Enquanto eu escondia os ovos, o pai fazia com dedos e farinha, as "pegadas do coelhinho". Um dia Clara entendeu que poderia escolher o ovo diretamente na loja, sem precisar esperar ansiosamente pela chegada do animalzinho e nunca mais fizemos esse delicioso ritual.
Ontem ela encontrou os ovos de páscoa guardados no meu armário. Pegou um por um, olhou, perguntou para quem era esse e aquele. Depois virou-se para mim e disse "Mãe, domingo você faz com seus dedos as pegadas do coelhinho para eu encontrar os ovos"? Senti-me nocauteada.

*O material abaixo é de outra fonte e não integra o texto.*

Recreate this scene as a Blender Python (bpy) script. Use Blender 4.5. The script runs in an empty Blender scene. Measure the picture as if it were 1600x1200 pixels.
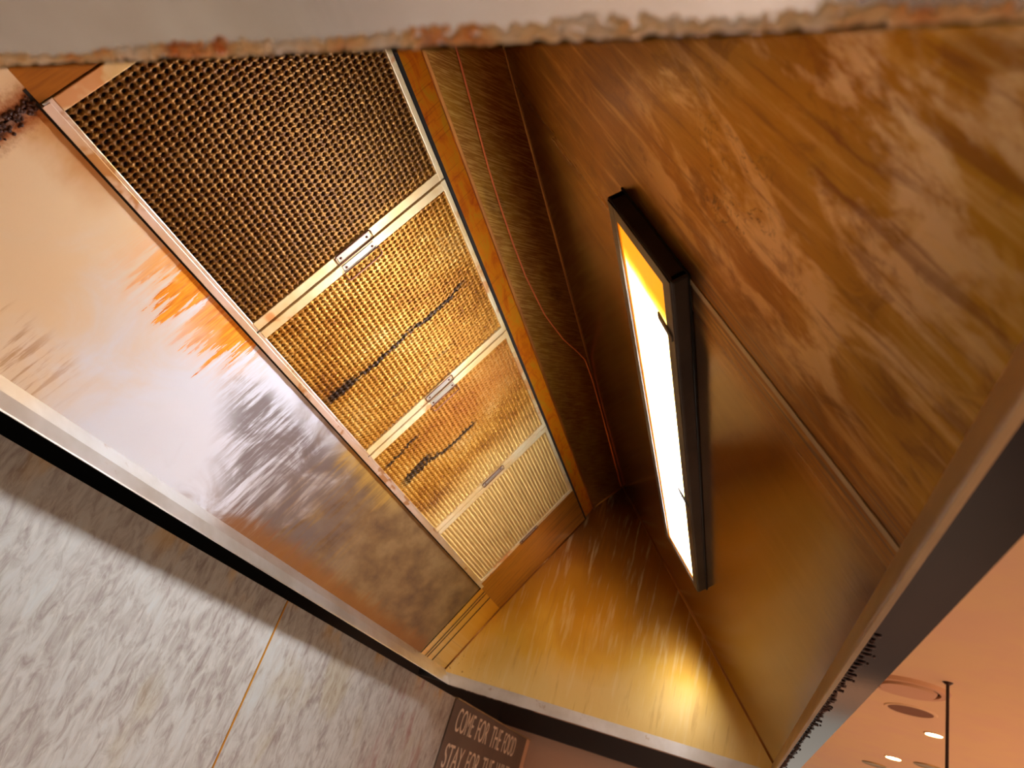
import bpy, bmesh, math, random
from mathutils import Vector as V, Matrix, Euler, noise as MN
C = bpy.context.scene.collection
S = bpy.context.scene
random.seed(7)

# ---------------------------------------------------------------- camera
cam_data = bpy.data.cameras.new('camera'); cam = bpy.data.objects.new('camera', cam_data); C.objects.link(cam)
CAM = V((-0.12424545, -1.01116927, -0.19136364))
MR = Matrix(((0.23845080, -0.53314744, -0.81172349), (-0.92547798, 0.12857168, -0.35631423), (0.29433267, 0.83619563, -0.46275820)))
cam.matrix_world = Matrix.Translation(CAM) @ MR.to_4x4()
cam_data.sensor_width = 36.0; cam_data.lens = 1111.37/1600*36.0
cam_data.clip_start = 0.01; cam_data.clip_end = 100
cam_data.dof.use_dof = True; cam_data.dof.focus_distance = 1.15; cam_data.dof.aperture_fstop = 7.5
S.camera = cam
S.view_settings.view_transform = 'Standard'; S.view_settings.look = 'None'
S.view_settings.exposure = 0.0; S.view_settings.gamma = 1.0; S.view_settings.use_curve_mapping = False

# ---------------------------------------------------------------- world and fill light
W = bpy.data.worlds.new('world'); S.world = W; W.use_nodes = True
W.node_tree.nodes['Background'].inputs[0].default_value = (1.0, 0.88, 0.74, 1); W.node_tree.nodes['Background'].inputs[1].default_value = 0.5

def area(name, loc, aim, sx, sy, power, col):
    d = bpy.data.lights.new(name, 'AREA'); d.shape = 'RECTANGLE'; d.size = sx; d.size_y = sy; d.energy = power; d.color = col
    o = bpy.data.objects.new(name, d); C.objects.link(o); o.location = loc
    o.rotation_euler = (V(aim)-V(loc)).to_track_quat('-Z', 'Y').to_euler(); return o
area('fill_light', (-1.4, -2.6, 0.85), (0.6, -0.2, -0.5), 1.2, 0.6, 22, (1.0, 0.93, 0.84))  # added fill light, no lamp stands here
LAMP = 38.0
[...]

Em uma cumplicidade dolorida, sorri para ela com vontade de colocá-la no colo. Devolveu-me o sorriso, e desconfio que tenha tido também vontade de me oferecer seu colo.

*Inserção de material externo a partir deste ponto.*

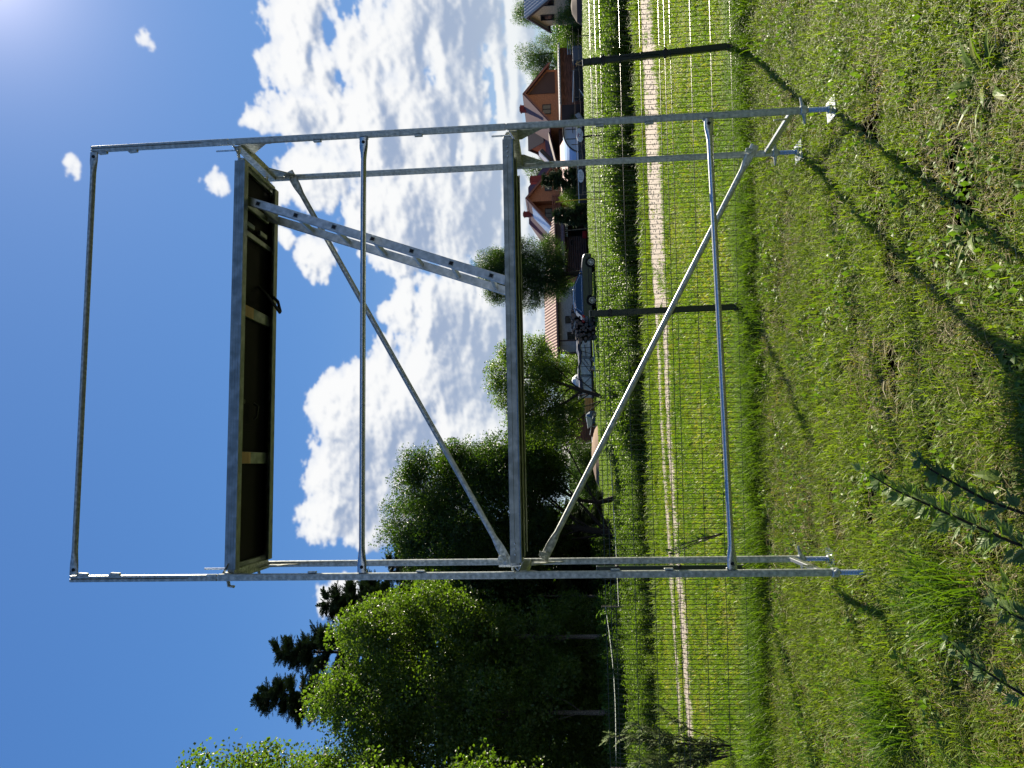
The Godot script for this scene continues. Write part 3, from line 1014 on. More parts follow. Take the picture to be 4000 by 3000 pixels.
# curved tiles in courses on the plane o + u*i + v*j; keep(x, y) in 0..1 says where the roof is
func tiles(parent: Node3D, o: Vector3, u: Vector3, v: Vector3, nu: int, nv: int, m: Material, keep = null) -> void:
	var du := u / nu
	var dv := v / nv
	var n := u.cross(v).normalized()
	if n.y < 0:
		n = -n
	var key := "%d_%d" % [int(du.length() * 1000), int(dv.length() * 1000)]
	if not tile_mesh.has(key):
		var mb := MB.new()
		var w := du.length()
		var l := dv.length() * 1.08
		var prev := Vector3.ZERO
		for i in 7:
			var a := float(i) / 6.0
			var p := Vector3((a - 0.5) * w, 0.045 * sin(a * PI), 0)
			if i > 0:
				mb.quad(prev + Vector3(0, 0.035, l), p + Vector3(0, 0.035, l), p, prev)
				mb.quad(prev + Vector3(0, 0.0, l), p + Vector3(0, 0.0, l), p + Vector3(0, 0.035, l), prev + Vector3(0, 0.035, l))
			prev = p
		tile_mesh[key] = mb.mesh()
	for j in nv:
		for i in nu:
			if keep != null and not keep.call((i + 0.5) / nu, (j + 0.5) / nv):
				continue
			var p := part("tile", tile_mesh[key], m, parent, o + du * (i + 0.5) + dv * (j + 1.0) + n * (0.01 + rr(0, 0.006)))
			p.basis = Basis(du.normalized(), n, du.normalized().cross(n)) if du.cross(n).dot(dv) < 0 else Basis(-du.normalized(), n, (-du.normalized()).cross(n))

func chimney(parent: Node3D, at: Vector3, w: float, h: float, m: Material) -> void:
	var c := MB.new()
	c.b(Vector3(0, h * 0.5, 0), Vector3(w, h, w), 0.02)
	c.b(Vector3(0, h - 0.12, 0), Vector3(w + 0.12, 0.09, w + 0.12), 0.02)
	c.b(Vector3(0, h + 0.03, 0), Vector3(w * 0.7, 0.08, w * 0.7), 0.02)
	part("chimney", c, m, parent, at)

func gable_wall(mb: MB, x0: float, x1: float, yb: float, ye: float, yp: float, z0: float, z1: float) -> void:
	mb.prism(PackedVector2Array([Vector2(x0, yb), Vector2(x1, yb), Vector2(x1, ye), Vector2((x0 + x1) * 0.5, yp), Vector2(x0, ye)]), Transform3D(Basis(), Vector3(0, 0, (z0 + z1) * 0.5)), absf(z0 - z1))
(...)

Pela primeira vez vamos enfrentar o domingo de Páscoa sem que a nossa família esteja completa. Ainda não sei que sabor terão os chocolates.
Traduzi seu pedido inocente como "Mãe, vamos fazer de conta que nada mudou?" Mandei às favas meu usual discurso chato e politicamente correto de "Nunca devemos mascarar nada" "É preciso enfrentar" "A vida é para quem tem coragem". Hoje quero fazer de conta também. Fechar os olhos e sentir que estamos juntos outra vez. Criança fantasia para elaborar sua dor. Quem sabe aprendo com ela? E enquanto ela procura e eu finjo que ajudo, vou rezando para que nesse dia de renovação, possamos encontrar junto com os ovos, a paz, a coragem e a tranquilidade para enfrentarmos juntas esse caminho diferente e incerto, sem a companhia daquela pegada firme que nos amparava, com quem compartilhávamos a vida com tanto prazer, e tinha um "ar de para sempre" tão grande... Domingo vou acordar mais cedo, vou fazer as pegadas e vou esconder os ovinhos, como você pediu, meu amor, e vamos tentar ter um dia feliz, mesmo faltando um pedaço.